The cost of long-term care, such as a stay in a nursing home or home healthcare services, can be high. That’s why some older adults choose to add a long-term care insurance rider to their existing life insurance policies.
When you attach such a rider to your life insurance policy, you can use a portion of your death benefit while you are still alive to help pay for long-term care costs. The greater the percentage of your death benefit that you want to use, the more you’ll pay for the rider.
Typically, you’ll need a whole life or universal life insurance policy to add this rider. These policies provide life insurance coverage for your entire life. Term life insurance coverage only lasts for a specific number of years, often 30. Most people’s term life policies, then, end before they need long-term care.
How a long-term care rider works
Say your life insurance policy pays out a death benefit of $500,000. You can attach a rider stating that you can use 50% of these benefits to help pay for nursing home stays, home healthcare services or other long-term care costs.

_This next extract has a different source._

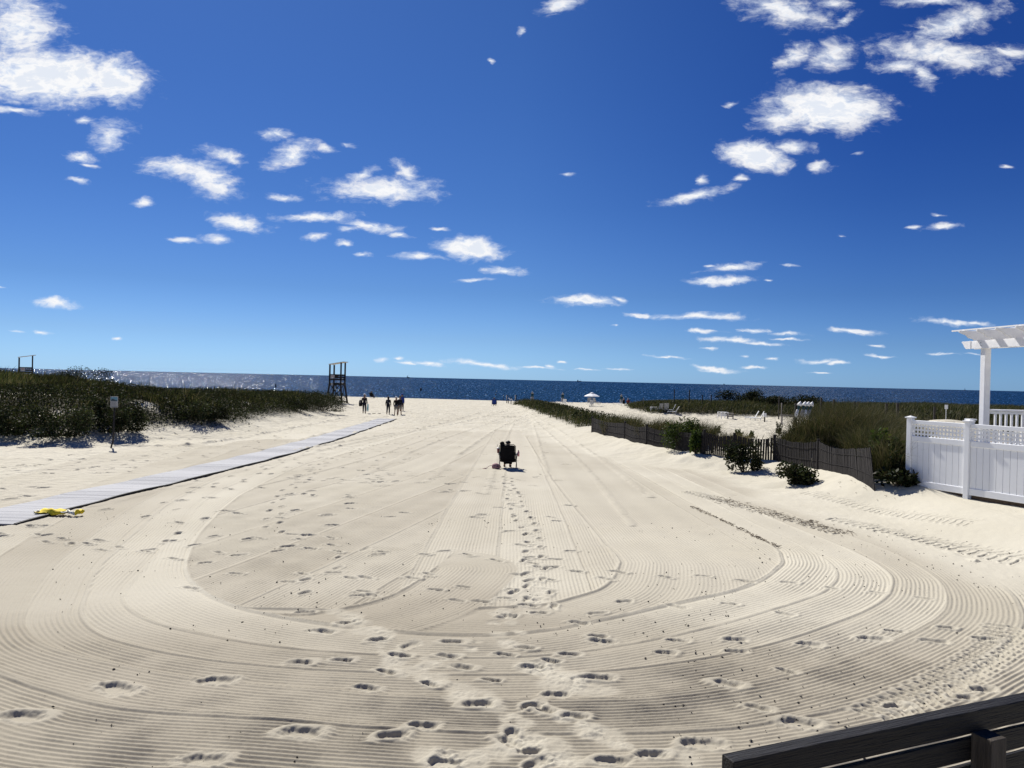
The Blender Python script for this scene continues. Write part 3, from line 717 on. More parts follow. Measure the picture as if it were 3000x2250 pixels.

If you use this rider, the death benefit paid out to your survivors will be lower. Say you use $200,000 of your $500,000 death benefit to pay for long-term care costs. Your survivors will receive $300,000 after you die.
If you don’t need long-term care before you die, your survivors will receive your entire death benefit.
For the coverage provided by a long-term care rider to kick in, you’ll typically need a triggering event. The most common of these is the inability to perform two out of six Activities of Daily Living (ADLs). The six standard ADLs are bathing, continence, dressing, eating, toileting and moving in and out of a bed or chair. If you can no longer perform two of these tasks, your long-term care rider coverage should kick in.
You might also be able to access your benefits if you suffer from severe cognitive impairment, such as Alzheimer’s or other forms of dementia.
How much does a long-term care rider cost?
Long-term care riders aren’t free. How much you’ll pay varies depending on your age and health.
The American Association for Long-Term Care Insurance said that the annual premium for a long-term care rider for a single 55-year-old man started at $2,080 in 2023, while the annual premium for a single woman of 55 started at $1,500.
There is no guarantee that a long-term care rider will cover all the costs of long-term care. But if you can afford this extra coverage, it might provide the financial safety net you need to cover your healthcare services as you age.